== SHORT TASK ==
State how many lines in the listing below include the word "Python". Give nothing but the number.

== GIVEN RECORDS ==
-- Start --

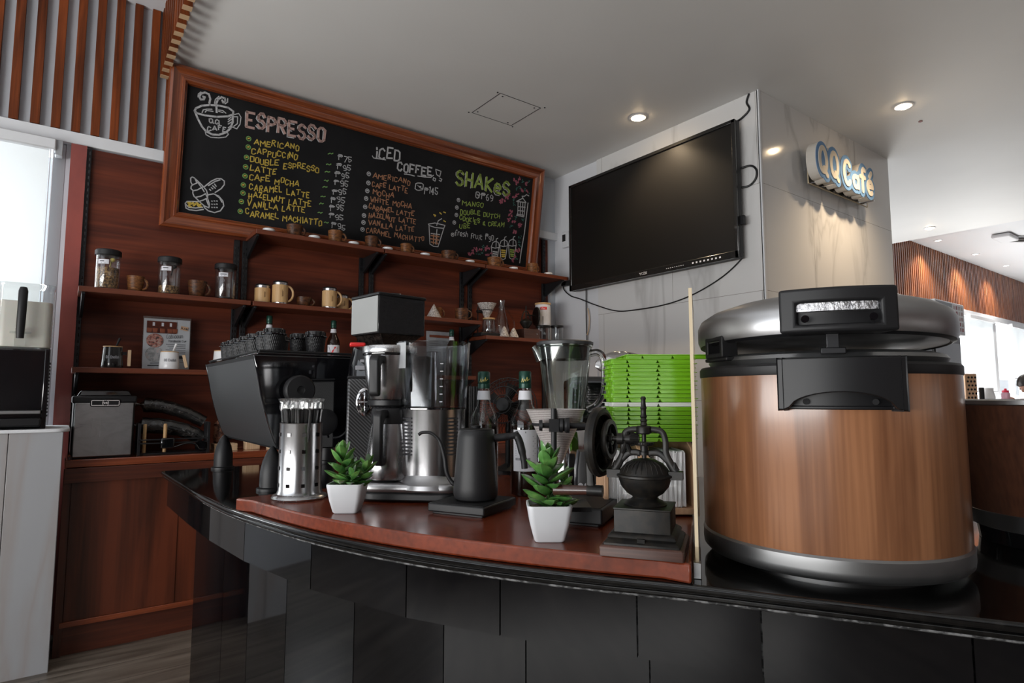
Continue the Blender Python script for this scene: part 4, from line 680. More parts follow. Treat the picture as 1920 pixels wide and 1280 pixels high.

-- End --
-- Start --

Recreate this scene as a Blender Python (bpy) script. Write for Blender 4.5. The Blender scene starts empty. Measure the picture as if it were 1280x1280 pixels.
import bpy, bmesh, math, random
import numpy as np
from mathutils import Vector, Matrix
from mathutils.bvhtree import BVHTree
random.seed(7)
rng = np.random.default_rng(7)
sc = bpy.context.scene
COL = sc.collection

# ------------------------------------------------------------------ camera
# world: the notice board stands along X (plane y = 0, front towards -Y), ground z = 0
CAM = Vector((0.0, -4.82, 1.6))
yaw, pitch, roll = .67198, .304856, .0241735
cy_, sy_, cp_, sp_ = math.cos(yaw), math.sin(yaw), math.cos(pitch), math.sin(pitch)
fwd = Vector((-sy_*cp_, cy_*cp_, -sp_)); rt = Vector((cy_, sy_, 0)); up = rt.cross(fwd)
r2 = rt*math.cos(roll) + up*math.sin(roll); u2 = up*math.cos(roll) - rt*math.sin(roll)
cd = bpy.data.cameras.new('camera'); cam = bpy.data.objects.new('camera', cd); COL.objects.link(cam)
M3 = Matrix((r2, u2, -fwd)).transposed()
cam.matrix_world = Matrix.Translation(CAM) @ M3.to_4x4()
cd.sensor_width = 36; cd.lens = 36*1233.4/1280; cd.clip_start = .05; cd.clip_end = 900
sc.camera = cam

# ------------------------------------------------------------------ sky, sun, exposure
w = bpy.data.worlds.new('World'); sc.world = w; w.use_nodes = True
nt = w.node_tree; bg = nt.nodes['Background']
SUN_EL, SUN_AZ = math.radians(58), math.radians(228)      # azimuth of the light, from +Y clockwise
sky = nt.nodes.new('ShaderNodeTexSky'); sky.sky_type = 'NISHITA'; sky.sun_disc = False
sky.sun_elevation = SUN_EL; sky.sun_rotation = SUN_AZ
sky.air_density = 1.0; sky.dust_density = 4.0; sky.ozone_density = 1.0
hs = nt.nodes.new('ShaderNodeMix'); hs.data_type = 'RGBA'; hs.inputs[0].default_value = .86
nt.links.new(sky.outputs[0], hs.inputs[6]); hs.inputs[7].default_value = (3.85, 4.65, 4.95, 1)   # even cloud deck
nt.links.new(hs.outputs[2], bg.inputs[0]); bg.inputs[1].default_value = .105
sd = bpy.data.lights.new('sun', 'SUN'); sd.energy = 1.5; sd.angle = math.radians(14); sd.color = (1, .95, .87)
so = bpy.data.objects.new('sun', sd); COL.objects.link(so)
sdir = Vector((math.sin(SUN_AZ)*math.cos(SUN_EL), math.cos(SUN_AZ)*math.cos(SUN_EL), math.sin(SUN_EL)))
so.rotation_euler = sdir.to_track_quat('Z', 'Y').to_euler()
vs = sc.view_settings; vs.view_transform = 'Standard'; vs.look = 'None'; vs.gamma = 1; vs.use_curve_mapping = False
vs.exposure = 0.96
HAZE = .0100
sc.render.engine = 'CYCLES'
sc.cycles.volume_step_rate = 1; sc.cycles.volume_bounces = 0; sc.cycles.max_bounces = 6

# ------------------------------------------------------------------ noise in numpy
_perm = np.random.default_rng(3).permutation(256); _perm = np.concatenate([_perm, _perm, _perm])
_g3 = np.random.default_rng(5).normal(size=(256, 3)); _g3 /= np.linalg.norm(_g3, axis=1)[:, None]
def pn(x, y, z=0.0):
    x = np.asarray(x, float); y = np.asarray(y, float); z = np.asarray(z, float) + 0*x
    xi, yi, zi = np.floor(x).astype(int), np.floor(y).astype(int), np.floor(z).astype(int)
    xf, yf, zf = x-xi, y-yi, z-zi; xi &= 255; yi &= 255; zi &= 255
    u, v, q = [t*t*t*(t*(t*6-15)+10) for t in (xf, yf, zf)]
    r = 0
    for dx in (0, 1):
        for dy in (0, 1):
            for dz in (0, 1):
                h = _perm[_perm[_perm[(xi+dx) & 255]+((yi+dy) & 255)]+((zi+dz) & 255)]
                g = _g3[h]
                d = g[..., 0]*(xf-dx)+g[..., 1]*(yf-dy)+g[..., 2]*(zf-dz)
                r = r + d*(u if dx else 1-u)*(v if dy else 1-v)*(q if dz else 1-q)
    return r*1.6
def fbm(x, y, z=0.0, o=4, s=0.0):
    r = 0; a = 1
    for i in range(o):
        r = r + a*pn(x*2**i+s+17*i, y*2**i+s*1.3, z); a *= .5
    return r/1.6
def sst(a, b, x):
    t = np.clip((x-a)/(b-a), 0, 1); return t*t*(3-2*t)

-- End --

== OUTPUT FOR THIS TASK ==
2